The immensely personal stories which emerge from the diaries are quite extraordinary. They will make you laugh out loud, wince in self-recognition, recoil in horror and green with envy. The result is a rich tapestry of sexual experience, which added to Bettina’s incisive, challenging new ideas, will make this new book a talking point around the world.
The Sex Diaries is published in Australia by Melbourne University Publishing and is available in all good bookstores. Visit www.mup.com.au for further details. In late July, Hamlyn is publishing The Sex Diaries in the UK - this means it will be available from Amazon UK.
Private Lives
A book about her experiences – and yours
A frank and thought-provoking exploration of the changing world of men and women. A collection of essays on a wide range of personal matters, from how she felt when her husband died to an honest appraisal of the myth of Australian mateship; from the experience of being a step-parent to a man's relationship with his penis; what divorce does to children and from feeling at ease with your body to what executive jobs do men's health and sex lives.
Published: Penguin, 1986, ISBN 0140088504
All About Us
A collection of columns written by Bettina when she was living in New York in the late 1980s – published in The Age. She writes about public issues and private – some extremely private. Issues that are argued in the bedroom, the boardroom, in the kitchen and the court.
"It would seem, at times, you were writing exclusively for me," – Mother of two, 30, Melbourne.
"Thank you for your thoughtful, amusing and incisive description of my relationship with my wife in yesterday’s Age," – Male, Wodonga, Vic.

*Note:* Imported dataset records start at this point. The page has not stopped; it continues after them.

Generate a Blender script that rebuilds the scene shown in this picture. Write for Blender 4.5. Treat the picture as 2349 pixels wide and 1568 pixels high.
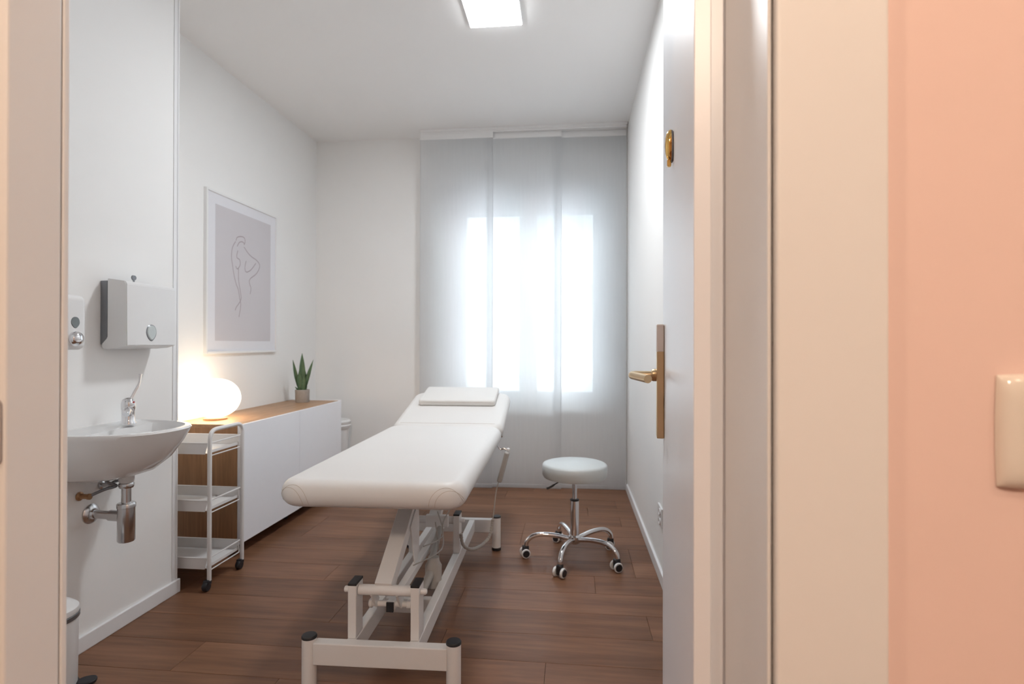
import bpy, bmesh, math, random
from mathutils import Vector, Matrix
from mathutils.bvhtree import BVHTree
for o in list(bpy.data.objects): bpy.data.objects.remove(o)
scene = bpy.context.scene
C = scene.collection
PI = math.pi
random.seed(7)

# ------------------------------------------------------------------ camera
YAW, PITCH, ROLL, HCAM = 0.1063, 0.0041, 0.0021, 1.13
fwd = Vector((-math.sin(YAW)*math.cos(PITCH), math.cos(YAW)*math.cos(PITCH), math.sin(PITCH)))
rgt = Vector((math.cos(YAW), math.sin(YAW), 0))
up_ = rgt.cross(fwd)
r2 = rgt*math.cos(ROLL) + up_*math.sin(ROLL)
u2 = -rgt*math.sin(ROLL) + up_*math.cos(ROLL)
cd = bpy.data.cameras.new('camera')
cam = bpy.data.objects.new('camera', cd); C.objects.link(cam)
m = Matrix.Identity(4)
for i in range(3):
    m[i][0] = r2[i]; m[i][1] = u2[i]; m[i][2] = -fwd[i]
m[2][3] = HCAM
cam.matrix_world = m
cd.sensor_width = 36; cd.sensor_fit = 'HORIZONTAL'; cd.lens = 36*1285.0/2349
cd.clip_start = 0.02
cd.dof.use_dof = True; cd.dof.focus_distance = 1.45; cd.dof.aperture_fstop = 4.5
scene.camera = cam
scene.cycles.diffuse_bounces = 5; scene.cycles.glossy_bounces = 3; scene.cycles.max_bounces = 10; scene.cycles.transparent_max_bounces = 8
scene.cycles.caustics_reflective = True; scene.cycles.caustics_refractive = True
scene.cycles.use_adaptive_sampling = True; scene.cycles.adaptive_threshold = 0.08; scene.cycles.adaptive_min_samples = 20; scene.cycles.use_light_tree = False

# ------------------------------------------------------------------ world, lights, exposure
scene.view_settings.view_transform = 'Standard'
scene.view_settings.look = 'None'
scene.view_settings.gamma = 1.0
scene.view_settings.exposure = 0.30
scene.view_settings.use_curve_mapping = False
w = bpy.data.worlds.new('overcast_sky'); scene.world = w; w.use_nodes = True
bg = w.node_tree.nodes['Background']; bg.inputs[0].default_value = (0.90, 0.955, 1.0, 1); bg.inputs[1].default_value = 6.1

def area(name, loc, size, power, col, target=None, shape='SQUARE', spread=PI):
    ld = bpy.data.lights.new(name, 'AREA'); ld.energy = power; ld.color = col; ld.shape = shape
    ld.size = size; ld.spread = spread
    o = bpy.data.objects.new(name, ld); C.objects.link(o); o.location = loc
    if target is not None:
        o.rotation_euler = (Vector(target)-Vector(loc)).to_track_quat('-Z', 'Y').to_euler()
    return o
area('panel_light', (-0.40, 2.80, 2.800), 0.25, 16.0, (0.91, 0.96, 1.0))
area('hall_light', (-1.25, -0.25, 2.70), 0.10, 8.0, (1.0, 0.76, 0.56), (0.2, 0.6, 1.0), 'DISK')
area('hall_light', (1.35, -0.55, 2.70), 0.10, 4.2, (1.0, 0.76, 0.56), (0.3, 0.6, 1.0), 'DISK')
area('hall_light', (0.10, -1.45, 2.70), 0.30, 26.0, (1.0, 0.79, 0.61), (-0.1, 0.6, 1.0), 'DISK')  # unseen lamp added deep in the hall to brighten the couch front
# portal helping the sampler find the window
pd = bpy.data.lights.new('window_portal', 'AREA'); pd.shape = 'RECTANGLE'; pd.size = 1.38; pd.size_y = 1.78
pd.cycles.is_portal = True
po = bpy.data.objects.new('window_portal', pd); C.objects.link(po); po.location = (-0.36, 4.86, 1.54); po.rotation_euler = (-PI/2, 0, 0)

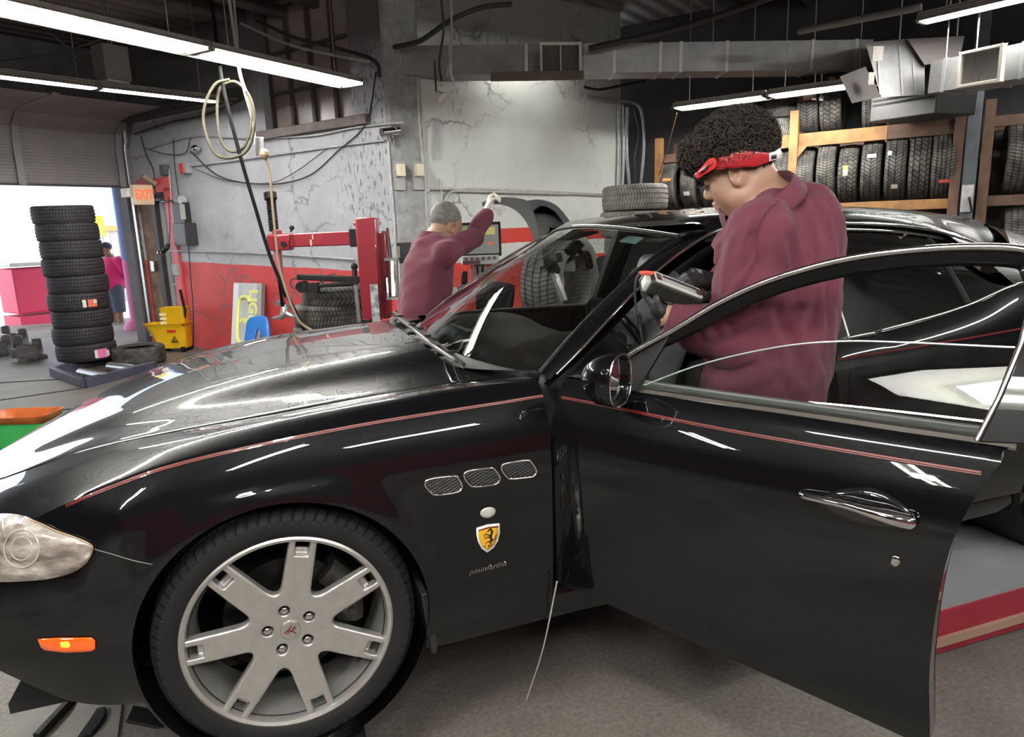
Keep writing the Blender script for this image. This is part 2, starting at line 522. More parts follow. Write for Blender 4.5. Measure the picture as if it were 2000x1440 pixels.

"I have come to the conclusion that here is a rare person who writes with clarity but displays outstanding common sense," – Male psychologist, Kenmore, Qld.
Penguin, 1989. ISBN 0140128573 (0-14-012857-3).
Taking Sides
Men, women and the shifting social agenda.
Taking Sides is both a look at where we are now and a glimpse of where we might be going. – a challenging collection of writing about the social and sexual issues of our time. The subjects are wide-ranging - from sexual consent and infidelity, to violence and pornography, changing workplace rules, domestic work, boy's education, men's issues, feminism – and as always, Bettina is incisive, funny, sometimes scathing and critical, but always compassionate and not afraid to delve into areas that the less courageous fear to explore.
Random House, 1995. ISBN 0091830583.
Arndt's Story: The Life of an Australian Economist
by Bettina Arndt, Peter Coleman, Peter Drake, Selwyn Cornish.
"H.W. Arndt has been Australia's leading scholar of Asian economic development for over thirty years"
- Former World Bank President James D Wolfensohn.
The year of Heinz Wolfgang Arndt's birth, 1915, was not a good time for a German boy to be born. His country was soon to be defeated in a great war, his school years were shadowed by the rise of Hitler. Yet when Heinz's long-buried Jewish background led his academic father to lose his chair in chemistry and flee to Oxford, Heinz followed. As Heinz put it, the calamity of Hitler's rise to power led him to ‘the incredible good fortune of an Oxford education and a life spent in England and Australia.'
Heinz Arndt was a man inexhaustible energy and optimism, who returned from months behind barbed wire interned in Canada to write a historical classic—The Economic Lessons of the Nineteen-Thirties. He seized the opportunity of an unexpected job offer to set off with his young family for Sydney where he quickly established himself as a leading authority on the Australian banking system, embarked on his fifty year career as a gifted university teacher and enjoyed the first of many vigorous forays as a public intellectual. But it was at the ANU that Heinz took the bold step which led him to become the Grand Old Man of Asian Economics. In 1966, just after the Sukarno coup and the year of living dangerously, he determined the time had come to study the Indonesian economy. It took all his charm, persistence and formidable intellect to persuade the Indonesians to open their doors to him. The result was a world leading centre of Indonesian economics.
This biography of Bettina's father, HW Arndt includes two personal chapters written by Bettina.
Published by Asia Pacific Press, 2007 ISBN 0731538102 ( 0-7315-3810-2).